Mr Palmer was apparently refusing to name the person who had sent him the letter. This is strange. I think that if I had offered a project to the BBC, and some apparatchik had turned it down with an almighty great howler, I would have been only too pleased to shout his name from the rooftops. Why was Tony Palmer being so coy?

The other thing that worried me was the exact quote that Mr Palmer said the BBC executive had used. He or she allegedly wrote that the film did not fit with "the new vision for [BBC] Vision". Tragically, I could just about believe that. But the letter went on: "Good luck with the project, and do let me know if Mr V Williams has an important premiere in the future as this findability might allow us to reconsider."

It's that word "findability". It's one step too far. Even in an age of post-Birtist jargon, I didn't believe that a BBC executive would say that. Gulp! I've since learned that a BBC executive (the head of BBC multimedia) used precisely that word at a recent conference. But I cling to my faith that a member of the BBC arts department would avoid "findability".

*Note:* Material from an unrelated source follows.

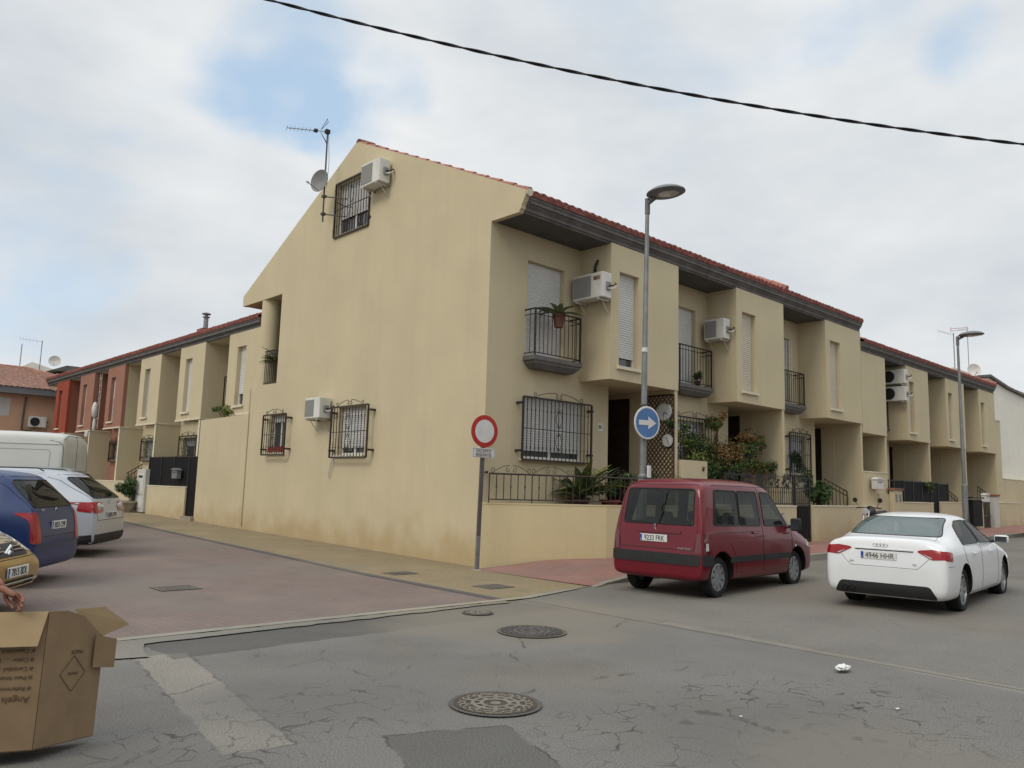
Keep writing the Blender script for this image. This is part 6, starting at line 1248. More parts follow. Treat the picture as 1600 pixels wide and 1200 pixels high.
# ---- white panel van
st = [(0, .45, .9, 2.2, .86, .94, .80, .0), (.03, .42, 1.25, 2.42, .92, .985, .84, .02), (.10, .40, 1.3, 2.50, .94, 1.0, .85, .03), (1.5, .38, 1.3, 2.52, .95, 1.0, .86, .03), (3.6, .38, 1.3, 2.50, .95, 1.0, .85, .03), (3.95, .38, 1.28, 2.38, .95, 1.0, .82, .03), (4.45, .38, 1.2, 1.75, .95, 1.0, .80, .03), (4.75, .38, 1.1, 1.30, .94, .99, .82, .03), (5.2, .40, .95, 1.10, .9, .95, .78, .02), (5.4, .45, .7, .8, .8, .85, .7, 0)]
car = Car('white_van', 'tall white panel van parked at the back of the left street', (-3.95, 11.7, .15), 147, (1.03, 1.03, .965), st, .03, M['p_van'])
for s_ in (1, -1):
    car.patch('door_window', 'B', roundpoly([(s_*.08, 1.50), (s_*.80, 1.50), (s_*.76, 2.10), (s_*.08, 2.10)][::s_], .06), .006, M['p_van'], .1, .01)
    car.patch('tail_light', 'B', roundpoly([(s_*.86, .8), (s_*.95, .8), (s_*.93, 1.3), (s_*.86, 1.3)][::s_], .02), .008, M['red_lens'], .05, .012)
ln = MB(); car.line(ln, 'B', [(0, .5), (0, 2.42)], .008, M['trim']); car.line(ln, 'B', [(-.84, .5), (-.86, 2.3), (-.5, 2.44), (.5, 2.44), (.86, 2.3), (.84, .5)], .008, M['trim'])
for sd in 'RL':
    for p_ in ([(.3, 1.25), (1.9, 1.25), (1.9, 2.05), (.3, 2.05)], [(2.1, .6), (3.3, .6), (3.3, 2.1), (2.1, 2.1)]): car.line(ln, sd, roundpoly(p_, .1), .006, M['grey_plastic'], .1, closed=True)
    car.line(ln, sd, [(.1, 2.2), (3.7, 2.2)], .012, M['p_van'], .1, .006); car.line(ln, sd, [(.1, .75), (4.6, .75)], .02, M['grey_plastic'], .1, .006)
ln.build('panel_gap', car.root)
q = MB(); l, _ = car.hit('B', -.03, 1.35); q.bbox((l.x-.05, -.10, 1.22), (l.x-.01, -.04, 1.42), .01, M['trim']); q.build('door_handle', car.root)
q = MB(); q.bbox((.05, -.9, 2.50), (.13, -.80, 2.66), .02, M['p_van']); q.build('roof_lamp', car.root)
glazing(car, [('R', [(3.9, 1.35), (4.5, 1.35), (4.25, 1.95), (3.9, 2.0)]), ('L', [(3.9, 1.35), (4.5, 1.35), (4.25, 1.95), (3.9, 2.0)]), ('F', [(-.8, 1.42), (.8, 1.42), (.72, 2.2), (-.72, 2.2)])])
for (x, y, s_) in ((1.0, -.86, -1), (4.5, -.86, -1), (1.0, .86, 1), (4.5, .86, 1)): wheel(car, x, y, .34, .2, 8, 'cap', .62, side=s_)
car.finish_cut([cylcut(x, .36, .40, min(s_*.66, s_*1.3), max(s_*.66, s_*1.3), M['dark']) for x in (1.0, 4.5) for s_ in (1, -1)])
# ---- dark car at the right edge
car = hatch('dark_car', 'dark grey car cut off by the right edge, parked by the far pavement', (22.2, -4.30, .25), 3, .97, M['p_dark'], dict(H=1.50, W=1.75, L=4.2, ax0=.75, ax1=3.35, belt=.97, rake=.42))
for s_ in (1, -1): car.patch('tail_light', 'B', roundpoly([(s_*.60, .74), (s_*.84, .74), (s_*.84, .94), (s_*.60, .94)][::s_], .03), .008, M['red_lens'], .04, .012)
plate(car, 'B', 0, .55, '1947 GKD')
car.finish_cut(car.cuts)

# ---- motorcycle on the pavement behind the white car
mo = thing('motorcycle', 'dark motorcycle with round mirrors standing on the pavement behind the white car roof', 'motorcycle', (13.0, -1.95, hgt(12.7, 0)+.10), R(178))
for x, rr in ((.62, .30), (-.72, .30)):
    q = MB(); W_ = Matrix.Translation((x, 0, .30)) @ Matrix.Rotation(R(90), 4, 'X'); a = [(.245+.05*math.cos(k*math.pi/4)+.0, .055*math.sin(k*math.pi/4)) for k in range(9)]; q.lathe(a, M['tyre'], 32, W_, cap=False); wq = q.build('wheel', mo)
    q = MB(); q.lathe([(.205, -.02), (.215, 0), (.205, .02)], M['rim'], 32, W_, cap=False); q.lathe([(.05, -.06), (.06, 0), (.05, .06)], M['rim'], 16, W_)
    for k in range(5): q.tube([W_ @ Vector((.05*math.cos(k*1.257), .05*math.sin(k*1.257), 0)), W_ @ Vector((.21*math.cos(k*1.257), .21*math.sin(k*1.257), 0))], .016, M['rim'], 5)
    q.build('rim', wq)
q = MB(); q.tube([(.62, .07, .30), (.42, .07, .90)], .025, M['chrome'], 8); q.tube([(.62, -.07, .30), (.42, -.07, .90)], .025, M['chrome'], 8); q.build('fork', mo)
q = MB(); q.tube([(.42, 0, .85), (.1, 0, .72), (-.3, 0, .62), (-.72, 0, .32)], .04, M['trim'], 8); q.bbox((-.25, -.14, .25), (.22, .14, .60), .05, M['galv_dark']); q.tube([(-.1, -.16, .3), (-.75, -.17, .38)], .04, M['chrome'], 10); q.build('frame', mo)
q = MB(); q.tube([(.35, 0, .84), (.2, 0, .90), (-.05, 0, .82)], [.08, .15, .10], M['p_dark'], 14); q.build('tank', mo)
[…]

I'm also curious how Mr Palmer apparently received a letter talking about BBC Vision in June 2006, four months before that awful concept actually existed. Of course, I don't want to suggest that Mr Palmer has instigated a hoax. But I do wonder whether he may not have been the victim of a hoax himself. And I do strongly wonder just why he won't produce the name of the person who wrote the letter and prove the BBC wrong.

Is it all funny? Up to a point, but only up to a point. For there is a real debate to be had about television arts coverage. There are questions to be asked about why there are so few plays produced, whether it is right that so many arts programmes are ghettoised on BBC4, why an inability to pronounce the consonant T is essential to be a presenter on The Culture Show.

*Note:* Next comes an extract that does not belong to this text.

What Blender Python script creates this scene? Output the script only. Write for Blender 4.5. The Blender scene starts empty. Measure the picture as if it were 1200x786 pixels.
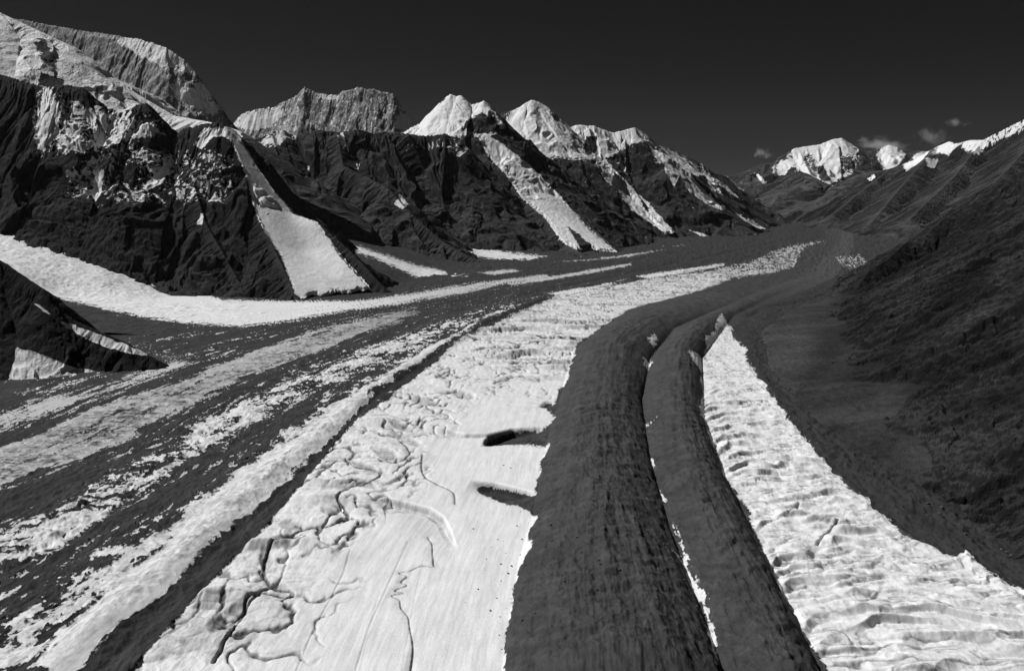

A man whose name has for decades been synonymous with BBC films about composers and other artists would have been an ideal person to heat up that debate. If it turns out that he has knowingly or unknowingly been involved in a hoax, this incident will have temporarily killed any chance of having that debate, and let the BBC off the hook.

In the short term, this episode was mildly amusing. In the long term, it is not very clever.

Give women a break, Marty

I treasure the remark that Martin Scorsese made to The Independent's arts reporter that appeared in yesterday's paper. Asked why he had not cast a woman in the lead role in a film since 1974, the veteran director replied: "I'm still looking for a script."

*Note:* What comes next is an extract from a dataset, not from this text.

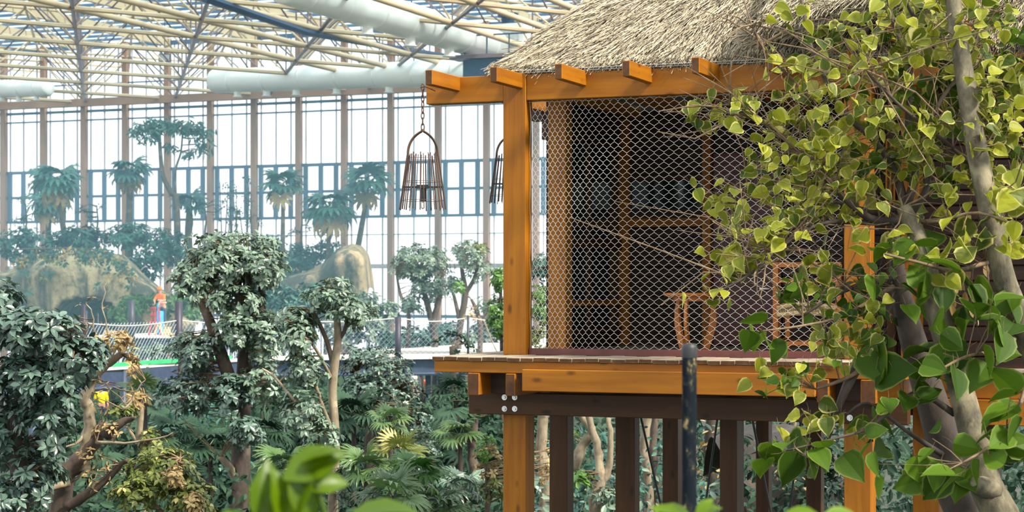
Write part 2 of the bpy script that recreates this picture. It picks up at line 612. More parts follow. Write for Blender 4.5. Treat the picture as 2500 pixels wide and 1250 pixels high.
class Plant:
    """a plant: trunk and branches as parts, twigs as one part, the largest leaves one by one, the rest as foliage"""
    def __init__(s, name, label, cat, base, group=None):
        s.base = Vector(base)
        s.root = empty(name, base, 0, label, cat, group)
        s.nodes = []          # (point, radius)
        s.L = {}              # (kind, mat) -> lists
        s.tw = MB()
        s.ntw = 0

    def limb(s, pts, radii, mat, name='branch', n=8, wob=0.0):
        """pts world; resampled smoothly"""
        pts = [Vector(p) for p in pts]
        out, rr = [], []
        k = len(pts)
        for i in range(k - 1):
            p0, p1, p2, p3 = pts[max(i - 1, 0)], pts[i], pts[i + 1], pts[min(i + 2, k - 1)]
            for j in range(4):
                t = j / 4
                q = 0.5 * ((2 * p1) + (p2 - p0) * t + (2 * p0 - 5 * p1 + 4 * p2 - p3) * t * t + (3 * p1 - p0 - 3 * p2 + p3) * t ** 3)
                out.append(q)
                rr.append(radii[i] * (1 - t) + radii[i + 1] * t)
        out.append(pts[-1])
        rr.append(radii[-1])
        if wob:
            for i in range(1, len(out)):
                out[i] = out[i] + Vector((random.gauss(0, wob), random.gauss(0, wob), random.gauss(0, wob * 0.4)))
                rr[i] *= random.uniform(0.9, 1.12)
        for p, r in zip(out, rr):
            s.nodes.append((p, r))
        MB().tube(out, rr, n).obj(name, mat, s.root, True, s.base)
        return out

    def nearest(s, p):
        A = np.array([q[0] for q in s.nodes])
        d = np.linalg.norm(A - np.array(p), axis=1) + np.maximum(0, (A[:, 2] - p[2])) * 0.6
        return Vector(A[int(np.argmin(d))])

    def twig(s, a, b, r=0.006, sag=0.08):
        a, b = Vector(a), Vector(b)
        m = (a + b) / 2 + Vector((random.gauss(0, 1), random.gauss(0, 1), random.gauss(0.3, 1))) * (b - a).length * sag
        m2 = a * 0.25 + m * 0.5 + b * 0.25
        s.tw.tube([a, (a + m2) / 2, m2, (m2 + b) / 2, b], [r, r * 0.9, r * 0.75, r * 0.6, r * 0.4], 4, False)
        s.ntw += 1

    def put(s, kind, mat, pos, d, n, size, rnd):
        s.L.setdefault((kind, mat.name), []).append((*pos, *d, *n, size, rnd))

    def rosette(s, kind, mat, c, axis, k, size, droop=-0.2, lift=0.5, tone=None):
        axis = Vector(axis).normalized()
        u = axis.orthogonal().normalized()
        w = axis.cross(u)
        a0 = random.random() * 6.28
        t0 = random.random() if tone is None else tone
        for i in range(k):
            a = a0 + i * 2.4 + random.gauss(0, 0.25)
            e = random.uniform(droop, lift)
            h = u * math.cos(a) + w * math.sin(a)
            d = h * math.cos(e) + axis * math.sin(e) + Vector((0, 0, -0.12))
            n = axis * math.cos(e) - h * math.sin(e) + Vector((random.gauss(0, .2), random.gauss(0, .2), random.gauss(0.15, .2)))
            s.put(kind, mat, Vector(c) + h * size * 0.10 + axis * random.uniform(-0.3, 0.1) * size, d, n,
                  size * random.uniform(0.65, 1.15), min(0.999, max(0, 0.55 * t0 + 0.45 * random.random())))

    def crown(s, c, rx, ry, rz, kind, mat, n, k, size, twig_r=0.012, droop=-0.35, lift=0.5, shell=0.55, mat2=None, p2=0.0):
        """clumps spread through an ellipsoid, denser towards its skin"""
        for _ in range(n):
            v = Vector((random.gauss(0, 1), random.gauss(0, 1), random.gauss(0.15, 1))).normalized()
            r = shell + (1 - shell) * random.random() ** 0.6
            p = Vector(c) + Vector((v.x * rx, v.y * ry, v.z * rz)) * r
            ax = Vector((v.x, v.y, v.z * 0.8 + 0.75))
            s.rosette(kind, mat2 if (mat2 and random.random() < p2) else mat, p, ax, max(3, int(k * random.uniform(0.6, 1.3))), size, droop, lift)
            if twig_r and s.nodes and random.random() < 0.7:
                s.twig(s.nearest(p), p, twig_r)

    def done(s, n_ind=0, twig_mat=None):
        if s.ntw:
            s.tw.obj('twigs', twig_mat or M['twig'], s.root, False, s.base, 'stuff')
        for (kind, mname), rows in s.L.items():
            A = np.array(rows)
            mat = bpy.data.materials[mname]
            size = A[:, 9] / A[:, 1]
            front = A[:, 1] - 0.0
            score = size / size.mean() - 0.9 * (front - front.mean()) / (front.std() + 1e-6)
            order = np.argsort(-score)
            m = min(n_ind, len(A))
            R = frames(A[:, 3:6], A[:, 6:9])
            for i in order[:m]:
                me = leaf_variant(kind, mat, min(7, int(A[i, 10] * 8)))
                o = link('leaf' if not kind.startswith('fan') else 'frond', me, None, s.root)
                Mx = Matrix.Identity(4)
                for r in range(3):
                    for c in range(3):
                        Mx[r][c] = R[i, r, c] * A[i, 9]
                    Mx[r][3] = A[i, r] - s.base[r]
                o.matrix_basis = Mx
            rest = A[order[m:]]
            if len(rest):
                me = leaves_mesh('foliage', kind, rest[:, 0:3], rest[:, 3:6], rest[:, 6:9], rest[:, 9], rest[:, 10], s.base)
                link('foliage', me, mat, s.root, 'stuff')
            n_ind = 0 if n_ind < 150 else n_ind - m
        return s.root


def pxpath(pts):
    """[(px,py,Y,radius px)] -> world points, radii"""
    return [P(a, b, Y) for a, b, Y, r in pts], [r * Y / F for a, b, Y, r in pts]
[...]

And he said it with a straight face, too. This man has been one of the world's leading film-makers for the best part of four decades. And for the past 33 years he hasn't seen one single script that he liked with a female lead. Well, give him another 40 years and a suitable script might just turn up.

Perhaps now that the Hollywood scriptwriters have been on strike for quite a while, they will have had time to discover their feminine side. The big challenge for them when they return to work can be to write a female protagonist that is sassy, streetwise and tough enough to appeal to Mr Scorsese. Then he can find his feminine side, too.

* I resisted (just) the temptation to sell my tickets for 2,000 on eBay and went to see Michael Grandage's thrilling production of Othello at the Donmar Warehouse. There was much to admire in the central performance, but it was also one of those rare evenings when I came out talking about one of the minor roles. In the role of Cassio, the young actor Tom Hiddleston served up a definitive portrayal.

Not only did he have charisma; not only was his verse-speaking such that the language sounded effortlessly contemporary; but with his open, innocent face and winning charm, he made it unusually clear why Desdemona would take up his cause with her husband. And, for the first time that I can recall, this was a Cassio who made the audience feel his genuine pain when stripped of the rank and job that he loved.

I put this one in the notebook as an actor to watch.